Who was Harvey Goodwin?

The first fourteen years of my life we lived in a downstairs flat, and then we moved to a semi-detached house which had belonged to old, very old friends of my dad. We moved into 22, Harvey Goodwin Avenue in Cambridge. The reason I mention the number is that many years later, when visiting Elsden cousins who lived near King’s Lynne, we visited the old church directly opposite their house in a small village. The reason we visited was because there were Elsdens buried in the graveyard and commemorated in the church. I went to sign the visitor’s book, and the line above where I was writing had a familiar address, Harvey Goodwin Avenue, and even more coincidentally a familiar number, 22! What is the chance of that?

Harvey Goodwin Avenue ran from Hale Avenue which branched off Stretton Avenue (which later joined back onto Harvey Goodwin Avenue) and Victoria Road. On the corner of Harvey Goodwin and Victoria Road was St Luke’s Church, and at the Hal Avenue end was the Harvey Goodwin Home for children; apparently when we lived nearby it was a nursery, but I remember it being for older and maybe sickly children, but I think I may have remembered wrongly – here’s a link to its history:

http://www.childrenshomes.org.uk/CambridgeWS/

Who was Harvey Goodwin? I thought the name might be a double barrelled name, but no, that was his name. Harvey Goodwin was born on October 9th, 1818 in King’s Lynn and was a Cambridge academic and bishop of Carlisle from 1869 until his death at the age of seventy-three in November 1891. His father was Charles Goodwin and his mother Frances Sawyer, and he named one of his daughters after her. He married Ellen, and a daughter, Ellen King was named after her too. Harvey went up to Cambridge University to study mathematics, and went on to lecture in it at Gonville and Caius College in Cambridge.  However in 1844 he became a vicar in locum charge of St Giles’s, which  wasn’t far from St Luke’s at the end of Harvey Goodwin Avenue (which didn’t exist then) and which I cycled past nearly every day on my way to school. In 1847 Harvey was instrumental in establishing an industrial which later became the Harvey Goodwin Home – which of course I remember – not him founding the school, but its later name!

In 1848 he moved to the church of St Edward King and Martyr in Peas Hill, just near the market square. (King Edward of England was born in 962, became king in 975 and was murdered in 978, and became known as Edward the Martyr.) The years later he became the dean of Ely Cathedral and oversaw much of the restoration of that beautiful building and also served on two royal commissions, so he was obviously a person of some importance!
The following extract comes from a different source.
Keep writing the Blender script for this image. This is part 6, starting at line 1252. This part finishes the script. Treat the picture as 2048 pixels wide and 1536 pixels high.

In 1869 the Prime Minister, William Gladstone offered him the Bishopric of Carlisle which he accepted and which he held until his death in 1891.

Harvey was obviously a busy man and worked hard for others and was resected; he was also a family man, married to Ellen King in 1845 when he was vicar of St Giles, with whom he had seven children, Catherine, Ellen King, Frances and Mary, George, Harvey and Leslie.

My featured image is of some wonderful brickwork in King’s Lyne.